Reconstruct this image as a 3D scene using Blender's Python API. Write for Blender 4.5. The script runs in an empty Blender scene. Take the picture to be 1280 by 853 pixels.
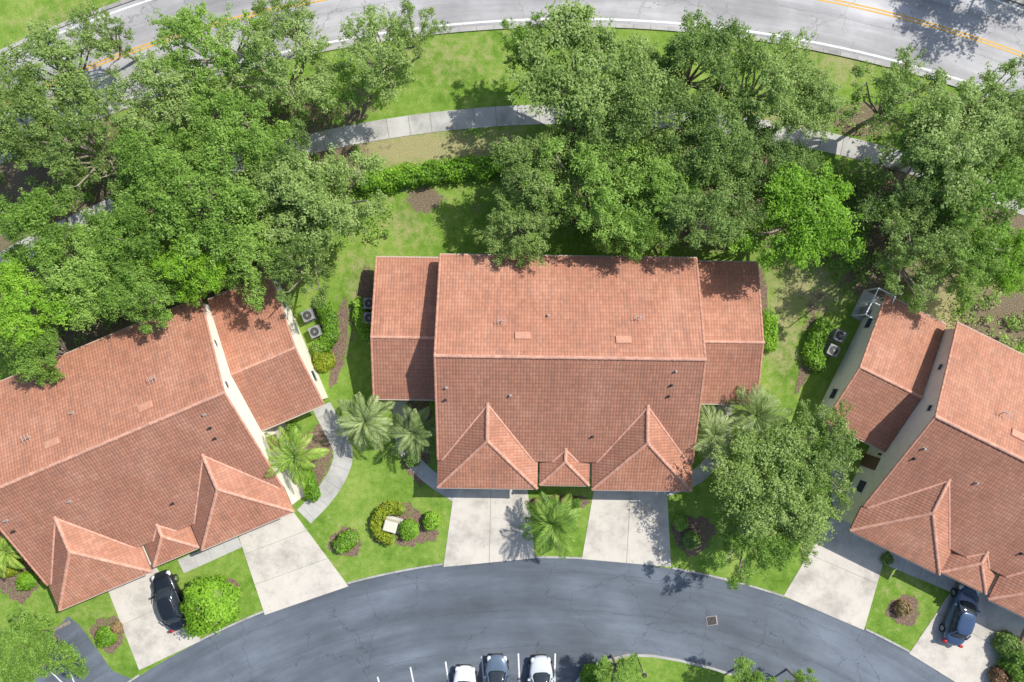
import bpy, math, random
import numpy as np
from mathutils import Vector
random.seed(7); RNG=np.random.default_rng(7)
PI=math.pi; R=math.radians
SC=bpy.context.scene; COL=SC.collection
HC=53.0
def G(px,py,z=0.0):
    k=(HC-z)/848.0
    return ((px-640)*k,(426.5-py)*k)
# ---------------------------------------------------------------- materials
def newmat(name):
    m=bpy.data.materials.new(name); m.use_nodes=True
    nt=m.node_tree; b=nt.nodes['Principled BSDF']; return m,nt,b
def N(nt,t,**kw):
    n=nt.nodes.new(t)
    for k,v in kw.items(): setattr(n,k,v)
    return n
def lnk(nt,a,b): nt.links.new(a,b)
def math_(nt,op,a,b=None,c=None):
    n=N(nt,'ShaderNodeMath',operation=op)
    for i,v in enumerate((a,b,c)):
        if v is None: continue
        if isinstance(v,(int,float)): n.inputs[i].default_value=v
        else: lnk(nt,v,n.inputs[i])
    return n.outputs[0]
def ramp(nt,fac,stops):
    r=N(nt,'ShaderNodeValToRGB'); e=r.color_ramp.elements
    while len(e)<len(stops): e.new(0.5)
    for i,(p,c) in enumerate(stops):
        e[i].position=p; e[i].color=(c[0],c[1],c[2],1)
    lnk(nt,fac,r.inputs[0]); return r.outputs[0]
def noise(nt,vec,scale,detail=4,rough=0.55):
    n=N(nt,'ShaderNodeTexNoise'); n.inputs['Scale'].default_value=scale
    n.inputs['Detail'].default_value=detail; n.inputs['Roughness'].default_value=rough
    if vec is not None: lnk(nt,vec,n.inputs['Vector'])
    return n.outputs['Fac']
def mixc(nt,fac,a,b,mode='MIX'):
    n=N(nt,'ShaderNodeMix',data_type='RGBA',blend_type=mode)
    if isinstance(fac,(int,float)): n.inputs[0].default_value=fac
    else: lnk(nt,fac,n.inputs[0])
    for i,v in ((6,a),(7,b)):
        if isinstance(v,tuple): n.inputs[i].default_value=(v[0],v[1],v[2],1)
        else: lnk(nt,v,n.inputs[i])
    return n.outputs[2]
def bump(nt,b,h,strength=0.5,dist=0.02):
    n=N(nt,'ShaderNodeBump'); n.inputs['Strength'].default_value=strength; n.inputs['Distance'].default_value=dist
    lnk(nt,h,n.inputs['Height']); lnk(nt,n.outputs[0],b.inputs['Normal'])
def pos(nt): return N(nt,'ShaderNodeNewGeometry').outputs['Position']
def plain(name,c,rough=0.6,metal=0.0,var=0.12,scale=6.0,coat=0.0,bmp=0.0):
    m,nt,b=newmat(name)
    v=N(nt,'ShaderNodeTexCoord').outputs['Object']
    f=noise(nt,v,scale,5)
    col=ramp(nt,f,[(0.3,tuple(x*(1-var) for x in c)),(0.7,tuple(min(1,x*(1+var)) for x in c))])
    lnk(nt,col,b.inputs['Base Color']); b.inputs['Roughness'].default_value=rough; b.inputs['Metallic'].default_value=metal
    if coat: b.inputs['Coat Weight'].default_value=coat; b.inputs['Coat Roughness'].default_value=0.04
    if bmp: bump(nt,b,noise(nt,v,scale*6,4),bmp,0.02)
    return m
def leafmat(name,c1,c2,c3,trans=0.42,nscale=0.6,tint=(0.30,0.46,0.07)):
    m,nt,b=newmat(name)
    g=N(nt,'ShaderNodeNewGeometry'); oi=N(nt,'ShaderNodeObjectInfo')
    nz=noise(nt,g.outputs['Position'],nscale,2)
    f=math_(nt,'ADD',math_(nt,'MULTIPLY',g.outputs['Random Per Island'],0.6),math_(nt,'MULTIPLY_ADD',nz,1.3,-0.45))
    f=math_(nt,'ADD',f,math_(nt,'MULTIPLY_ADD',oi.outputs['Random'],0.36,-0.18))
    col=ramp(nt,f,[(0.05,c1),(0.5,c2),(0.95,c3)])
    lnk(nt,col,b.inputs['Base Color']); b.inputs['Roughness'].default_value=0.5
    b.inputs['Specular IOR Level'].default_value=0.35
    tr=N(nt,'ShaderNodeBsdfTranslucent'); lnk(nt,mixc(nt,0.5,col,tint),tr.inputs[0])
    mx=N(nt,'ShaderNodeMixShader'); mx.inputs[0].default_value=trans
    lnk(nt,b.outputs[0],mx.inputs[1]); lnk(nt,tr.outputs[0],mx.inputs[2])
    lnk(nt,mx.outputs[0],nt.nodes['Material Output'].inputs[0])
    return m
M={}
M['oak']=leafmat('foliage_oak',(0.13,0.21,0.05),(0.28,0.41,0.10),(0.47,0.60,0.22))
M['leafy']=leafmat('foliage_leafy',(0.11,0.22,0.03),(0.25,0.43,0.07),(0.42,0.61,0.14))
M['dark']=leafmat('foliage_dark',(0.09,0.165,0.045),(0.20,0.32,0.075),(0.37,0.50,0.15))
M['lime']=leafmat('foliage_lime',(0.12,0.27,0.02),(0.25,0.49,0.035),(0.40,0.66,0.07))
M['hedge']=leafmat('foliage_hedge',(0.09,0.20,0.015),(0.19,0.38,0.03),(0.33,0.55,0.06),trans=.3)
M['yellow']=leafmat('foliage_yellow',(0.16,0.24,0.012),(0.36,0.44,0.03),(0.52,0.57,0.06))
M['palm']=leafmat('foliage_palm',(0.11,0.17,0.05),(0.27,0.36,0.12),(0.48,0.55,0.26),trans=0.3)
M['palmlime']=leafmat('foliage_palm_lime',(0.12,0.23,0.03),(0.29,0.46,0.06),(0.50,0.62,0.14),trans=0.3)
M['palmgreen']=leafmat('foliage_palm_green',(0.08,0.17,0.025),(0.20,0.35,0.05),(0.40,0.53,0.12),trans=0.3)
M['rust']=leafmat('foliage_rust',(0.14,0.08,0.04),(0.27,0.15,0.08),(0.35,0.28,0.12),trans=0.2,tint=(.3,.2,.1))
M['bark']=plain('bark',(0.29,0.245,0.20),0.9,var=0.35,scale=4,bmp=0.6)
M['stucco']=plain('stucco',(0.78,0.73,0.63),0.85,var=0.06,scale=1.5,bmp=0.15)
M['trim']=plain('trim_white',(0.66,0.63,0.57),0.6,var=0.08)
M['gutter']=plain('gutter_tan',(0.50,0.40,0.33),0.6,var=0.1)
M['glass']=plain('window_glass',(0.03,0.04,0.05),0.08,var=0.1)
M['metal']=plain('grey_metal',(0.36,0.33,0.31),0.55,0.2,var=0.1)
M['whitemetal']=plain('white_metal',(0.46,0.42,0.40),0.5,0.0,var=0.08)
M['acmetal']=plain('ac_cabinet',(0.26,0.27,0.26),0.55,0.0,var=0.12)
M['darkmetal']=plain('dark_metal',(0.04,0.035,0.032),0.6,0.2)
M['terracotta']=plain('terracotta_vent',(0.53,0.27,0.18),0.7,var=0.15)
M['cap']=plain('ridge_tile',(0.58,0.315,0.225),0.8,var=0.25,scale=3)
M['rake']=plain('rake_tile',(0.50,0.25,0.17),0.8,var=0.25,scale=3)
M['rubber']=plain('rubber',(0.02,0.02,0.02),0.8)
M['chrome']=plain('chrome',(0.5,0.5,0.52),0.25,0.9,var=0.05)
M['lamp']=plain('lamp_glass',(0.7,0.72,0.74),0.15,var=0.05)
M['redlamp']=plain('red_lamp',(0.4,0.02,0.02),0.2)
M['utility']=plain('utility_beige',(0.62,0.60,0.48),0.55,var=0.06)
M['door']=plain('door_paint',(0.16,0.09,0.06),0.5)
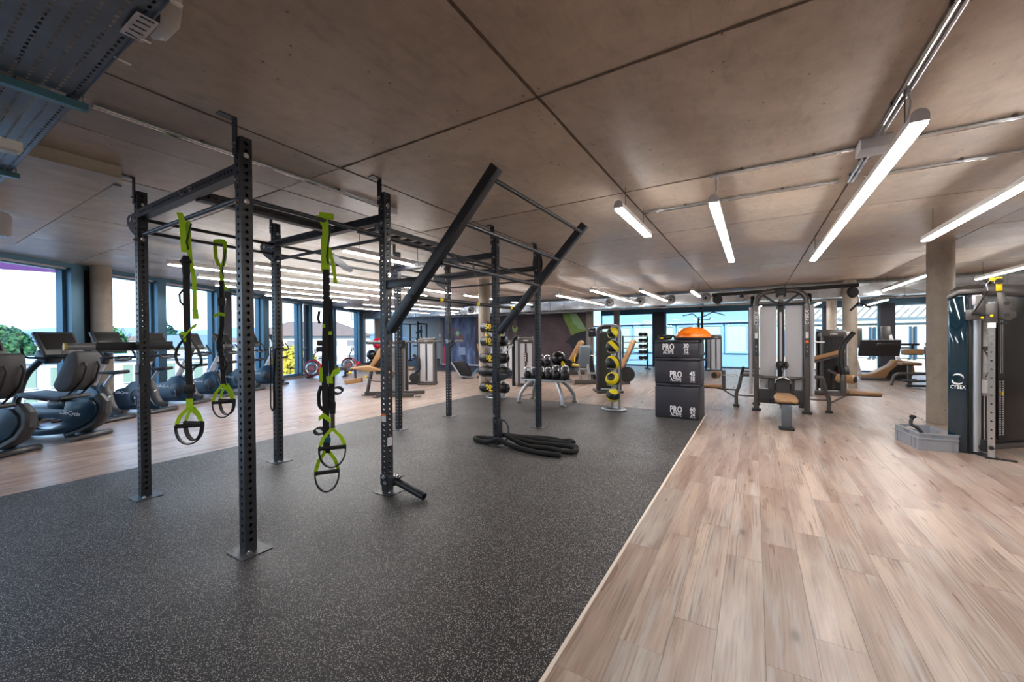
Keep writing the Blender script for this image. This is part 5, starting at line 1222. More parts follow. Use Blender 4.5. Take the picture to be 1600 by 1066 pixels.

## Exercise brief
Copy each line from the data above that includes "this".

## Correct answer
Reconstruct this image as a 3D scene using Blender's Python API. Write for Blender 4.5. The script runs in an empty Blender scene. Take the picture to be 1280 by 853 pixels.
Keep writing the Blender script for this image. This is part 5, starting at line 1222. More parts follow. Use Blender 4.5. Take the picture to be 1600 by 1066 pixels.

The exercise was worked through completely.